Prime Car Management był niegdyś jedną z ulubionych spółek inwestorów polujących na wysokie dywidendy. Firma zarządzająca leasingiem samochodów oferowała w ostatnich trzech latach stopy dywidendy na poziomie 6,7 proc. (2017 r.), 14 proc. (2016 r.) i 10,2 proc. (2015 r.). Jednak od początku tego roku kurs jej akcji spadł aż o 75 proc., do obecnych 7 zł i kapitalizacja wynosi 83 mln zł, co stanowi tyko 19 proc. wartości księgowej.
Powodem przeceny są nie tylko słabsze wyniki firmy, ale także idąca za tym gorsza sytuacja zadłużeniowa oraz rosnące ryzyko złamania kowenantów (naturalnie skutkuje to brakiem dywidendy). Spółka już zwołała (na 17 września) zgromadzenie obligatariuszy, na którym zostanie poddana pod głosowanie uchwała w sprawie wyłączenia możliwości składania żądań przedterminowego wykupu w przypadku naruszenia jednego ze wskaźników finansowych.

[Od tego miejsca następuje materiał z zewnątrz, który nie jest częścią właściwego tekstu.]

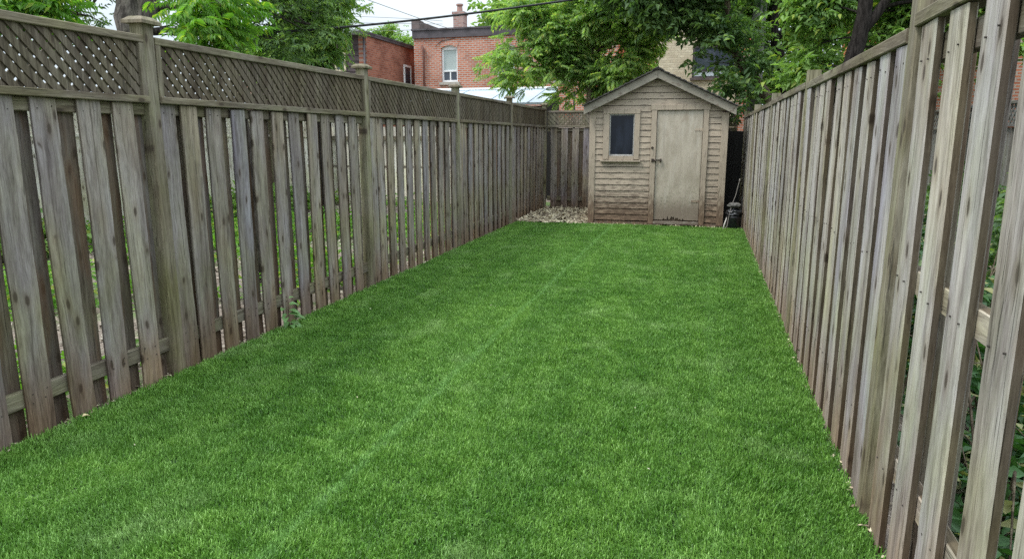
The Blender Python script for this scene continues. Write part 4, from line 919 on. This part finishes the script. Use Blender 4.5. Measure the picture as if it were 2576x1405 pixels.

„Uważamy, że rentowność PCM pozostanie pod presją w najbliższych kwartałach. Z jednej strony strata na remarketingu może się pogłębić a z drugiej poprawa marży usługowej oraz finansowej powinny lekko zrównoważyć ten efekt. Dodatkowo, ewentualny brak zgody obligatariuszy na podwyższenie kowenantów do 4,0x może skutkować turbulencjami w spółce związanymi ze złamaniem bieżących poziomów zabezpieczenia w 3Q'18" - czytamy w komentarzu analityków DM mBanku, opublikowanym po spotkaniu wynikowym za II kwartał.

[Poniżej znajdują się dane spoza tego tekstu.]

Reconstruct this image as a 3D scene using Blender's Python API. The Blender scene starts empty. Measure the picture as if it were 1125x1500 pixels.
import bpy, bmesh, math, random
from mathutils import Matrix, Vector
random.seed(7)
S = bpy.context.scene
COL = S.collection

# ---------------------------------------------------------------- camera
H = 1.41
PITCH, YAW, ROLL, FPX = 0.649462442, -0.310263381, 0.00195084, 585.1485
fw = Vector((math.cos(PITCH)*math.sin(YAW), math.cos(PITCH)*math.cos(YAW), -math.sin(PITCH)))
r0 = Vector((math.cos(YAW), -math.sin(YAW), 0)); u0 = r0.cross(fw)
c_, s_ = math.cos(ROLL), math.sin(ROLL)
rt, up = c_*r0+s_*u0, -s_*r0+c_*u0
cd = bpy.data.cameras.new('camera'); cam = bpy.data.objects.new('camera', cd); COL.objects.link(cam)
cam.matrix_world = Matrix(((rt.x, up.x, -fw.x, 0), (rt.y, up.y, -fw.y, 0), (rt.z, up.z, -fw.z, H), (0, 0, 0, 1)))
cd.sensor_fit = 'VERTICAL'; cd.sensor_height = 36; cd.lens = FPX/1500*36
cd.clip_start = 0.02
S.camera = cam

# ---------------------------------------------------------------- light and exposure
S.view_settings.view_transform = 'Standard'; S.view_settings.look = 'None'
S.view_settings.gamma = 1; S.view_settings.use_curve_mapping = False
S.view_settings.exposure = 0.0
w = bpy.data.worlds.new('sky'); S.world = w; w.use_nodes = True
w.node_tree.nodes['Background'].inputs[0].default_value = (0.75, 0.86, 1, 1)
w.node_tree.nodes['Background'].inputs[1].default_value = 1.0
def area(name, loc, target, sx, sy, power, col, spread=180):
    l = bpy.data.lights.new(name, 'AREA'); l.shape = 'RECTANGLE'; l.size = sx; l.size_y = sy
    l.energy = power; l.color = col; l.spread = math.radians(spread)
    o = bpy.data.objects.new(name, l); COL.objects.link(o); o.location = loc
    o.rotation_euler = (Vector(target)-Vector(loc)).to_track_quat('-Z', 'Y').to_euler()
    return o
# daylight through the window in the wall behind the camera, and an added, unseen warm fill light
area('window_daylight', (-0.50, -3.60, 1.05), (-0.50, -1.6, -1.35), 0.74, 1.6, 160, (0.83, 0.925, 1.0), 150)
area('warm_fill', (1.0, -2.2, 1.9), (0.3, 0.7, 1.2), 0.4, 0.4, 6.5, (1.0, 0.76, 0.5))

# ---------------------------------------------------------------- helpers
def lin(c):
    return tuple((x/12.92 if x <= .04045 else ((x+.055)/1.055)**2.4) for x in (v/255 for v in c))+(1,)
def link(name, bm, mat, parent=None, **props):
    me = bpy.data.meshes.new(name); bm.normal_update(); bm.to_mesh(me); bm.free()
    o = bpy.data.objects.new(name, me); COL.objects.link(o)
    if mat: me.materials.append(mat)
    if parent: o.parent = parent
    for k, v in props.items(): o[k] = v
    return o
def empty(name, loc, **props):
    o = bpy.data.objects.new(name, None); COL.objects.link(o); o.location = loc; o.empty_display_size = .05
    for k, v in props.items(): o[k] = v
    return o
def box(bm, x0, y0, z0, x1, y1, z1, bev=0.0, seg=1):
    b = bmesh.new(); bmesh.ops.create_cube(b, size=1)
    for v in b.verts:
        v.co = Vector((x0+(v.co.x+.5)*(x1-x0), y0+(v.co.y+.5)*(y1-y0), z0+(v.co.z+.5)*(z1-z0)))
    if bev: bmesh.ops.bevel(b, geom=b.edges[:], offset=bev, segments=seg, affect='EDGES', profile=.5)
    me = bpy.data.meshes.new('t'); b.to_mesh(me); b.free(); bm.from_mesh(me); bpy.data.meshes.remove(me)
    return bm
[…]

Na koniec 2Q'18 wskaźnik długu do kapitałów własnych wyniósł 3,46x. Zarząd zamierza zwrócić się do obligatariuszy, aby podnieść dolną granicę kowenantu na obligacjach z 3,5x obecnie do 4,0x, który następnie wzrośnie do 4,5x na koniec 2020. Zarząd motywuje swoją prośbę ujednoliceniem kowenantów z koweanantami na kredytach (główny na 4,0x) i okazjami biznesowymi, które wymagać będą zwiększenia zadłużenia. Zarząd nie przewiduje braku zgody obligatariuszy, ale jest skłonny spłacić obecną emisję z dostępnych linii kredytowych. Według zarządu, aby uzyskać zgodę walnego zgromadzenia brakuje zgody obligatariuszy reprezentujących 25 mln zł (10 proc. obecnej emisji). Docelowy poziom długu do kapitałów, według spółki, wynosi 4,5x, podczas gdy konkurencja działa na wskaźnikach zadłużenia ponad 6x.
Analitycy DM mBanku zwracają uwagę, że strata na remarketingu (sprzedaż samochodów poleasingowych) w 2Q'18 wyniosła 0,5 mln zł. Według zarządu spółka uzyskuje obecnie średnio zysk rzędu 1000–1500 zł na sprzedaży samochodu, ale koszty związane ze sprzedażą takie jak utrzymanie placu, ubezpieczenia powodują finalną negatywną wartość. Obecnie firma ma 2 346 samochodów w zapasie i oczekuje, że liczba ta nie wzrośnie do końca roku. Docelowa liczba samochodów w zapasie ma wynieść 1 800 sztuk. Na 2018 i 2019 rok liczba kontraktów, które się zakończą wynosi około 9 000 sztuk samochodów w każdym roku. Zarząd wskazał, że marża na remarketingu pozostanie pod presją przez kolejne 2-3 kwartały.